We don't spend time in the same circles so bumping into each other is unlikely.. and because I've decided that you're not worth my time, all that remains is to delete you from my computer and phone.
Your pictures on my phone are the first to go.. I cry like a little girl as I remember that you're never going to be mine and force myself to delete the folder with your pics in it. Thankfully, I was organised and all your pics are in one folder so I can delete the folder and not have to suffer the trauma of seeing your pretty face as I delete each pic in turn. I place the phone aside and leave the room.
Later that day, at work I decide to delete your messages from my phone. I flick through my inbox and realise there's over 900 messages from you. Tears well up and I realise it was probably a mistake to attempt this at work. I sort my messages by sender and check for important messages from other people, save those and then delete everything in my inbox so I won't have to delete all your messages one at a time. I put the phone aside and go sit in the toilets for a little while to regroup. I check myself in the mirror as I leave and notice that my mother was right, I look strained and pale.
Next is the pics from my desktop.. they're not too hard now, I'm getting used to this. I know there's a couple of stray pics in stray folders but I leave them there as a security blanket.
Thankfully, I was also organised with your emails and only have the distress of deleting a folder of your emails. I'm tempted to look at one or two and wish I hadn't as I see your sweet words and are reminded of the good times.

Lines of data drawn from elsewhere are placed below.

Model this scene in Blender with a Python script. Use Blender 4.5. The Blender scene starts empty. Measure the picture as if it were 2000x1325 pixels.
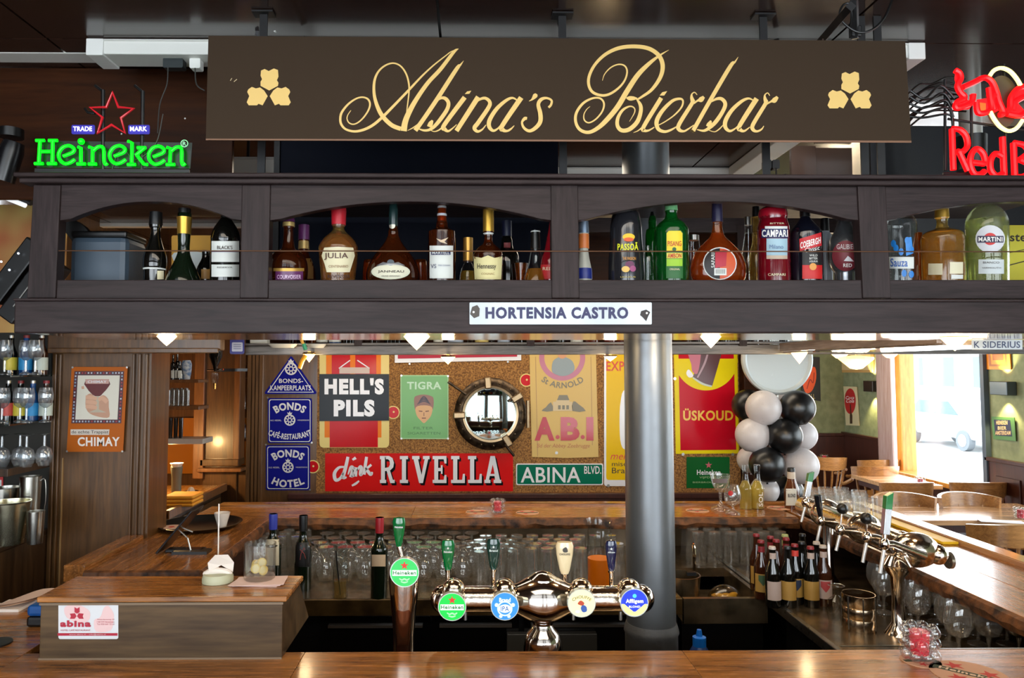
import bpy, bmesh, math, random
from math import pi, sin, cos, radians
from mathutils import Vector, Matrix
random.seed(7)
sc = bpy.context.scene
COL = sc.collection

# ------------------------------------------------------------------ camera
FOC, CX, CY = 1444.0, 937.0, 638.5
CAMLOC = Vector((0, 0, 1.85))
cam_d = bpy.data.cameras.new('camera'); cam = bpy.data.objects.new('camera', cam_d); COL.objects.link(cam)
cam.location = CAMLOC
CROT = Matrix.Rotation(-0.0118, 3, 'Z') @ Matrix.Rotation(pi/2 + 0.055, 3, 'X')
cam.rotation_euler = CROT.to_euler()
cam_d.sensor_width = 36; cam_d.lens = FOC*36/2000
cam_d.shift_x = (1000-CX)/2000; cam_d.shift_y = (CY-662.5)/2000
cam_d.clip_start = 0.05; cam_d.clip_end = 200
sc.camera = cam
# ------------------------------------------------------------------ view, world, large lights
sc.view_settings.view_transform = 'Standard'; sc.view_settings.look = 'None'
sc.view_settings.gamma = 1; sc.view_settings.use_curve_mapping = False
sc.view_settings.exposure = 0.0
W = bpy.data.worlds.new('world'); sc.world = W; W.use_nodes = True
W.node_tree.nodes['Background'].inputs[0].default_value = (0.86, 0.94, 1.0, 1)
W.node_tree.nodes['Background'].inputs[1].default_value = 6.5
def area(name, loc, rot, sx, sy, energy, col):
    d = bpy.data.lights.new(name, 'AREA'); d.shape = 'RECTANGLE'; d.size = sx; d.size_y = sy
    d.energy = energy; d.color = col
    o = bpy.data.objects.new(name, d); COL.objects.link(o); o.location = loc; o.rotation_euler = rot
    return o
area('window_daylight_front', (-1.3, -2.2, 1.75), (pi/2, 0, 0), 2.4, 1.9, 22, (0.86, 0.93, 1.0))
area('window_daylight_front', (2.4, -2.2, 1.75), (pi/2, 0, 0), 2.4, 1.9, 22, (0.86, 0.93, 1.0))
area('window_daylight_side', (4.62, 7.4, 1.7), (pi/2, 0, pi/2), 1.6, 1.9, 60, (0.95, 0.97, 1.0))
area('window_daylight_side', (4.62, 3.4, 1.7), (pi/2, 0, pi/2), 2.2, 1.5, 10, (0.95, 0.97, 1.0))
area('overhead_warm_fill', (0.2, 0.6, 2.80), (0, 0, 0), 2.6, 1.0, 26, (1.0, 0.86, 0.68))  # warm fill lights added under the ceiling, no fixture hangs there
area('overhead_warm_fill', (0.2, 4.5, 2.60), (0, 0, 0), 3.2, 0.4, 26, (1.0, 0.84, 0.64))
area('overhead_warm_fill', (0.3, 2.95, 2.60), (0, 0, 0), 2.4, 0.5, 20, (1.0, 0.84, 0.64))

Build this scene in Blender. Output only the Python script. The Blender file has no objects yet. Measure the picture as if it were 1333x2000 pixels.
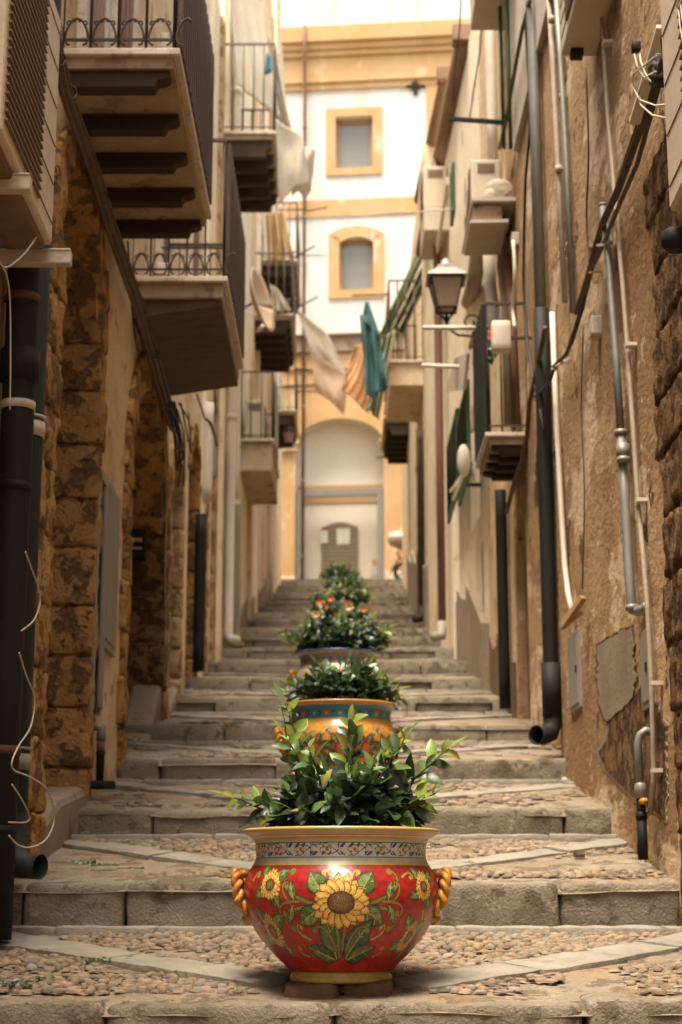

I leave the erasing of you for a while as my heart is bruised from it all.
I come across your stray pics periodically and remind myself that you're not mine and I can't have you as I delete them.
Suddenly, the final blow - you really can't be mine because now you're someone else's. My friends urge me to continue with your abolishment. I hesitate and when I'm asked why, I have no answer. No answer because there isn't one. I'm just clinging to an idea of you.
The last bit of you to go is your MSN. My mouse hovers over the 'block & delete' button. It stays there for such a long time. Finally, I click cancel and then for some reason take you off block. Why did I do that? I wait for you to say something, hoping that with one little 'hi' you can save yourself from being rubbed out completely.
I remember the words of one of my friends, telling me that whatever happens my move to greener pastures should involve a clean slate and I shouldn't let anyone take that from me. I realise that by hanging on to you, my slate will always be a little smeared.. that there's a part of me that will always want to share things with you, things that you no longer have the right to be involved in.
I take a deep breath.. take one last look at your MSN pic.. reblock you and finally delete you.
Now you're gone. I didn't cry like I thought I would. I'm not as distraught as I thought I would be. Maybe I realised that I'd lost you long ago. Maybe I realise you're not worth these feelings. Maybe I'm ok now.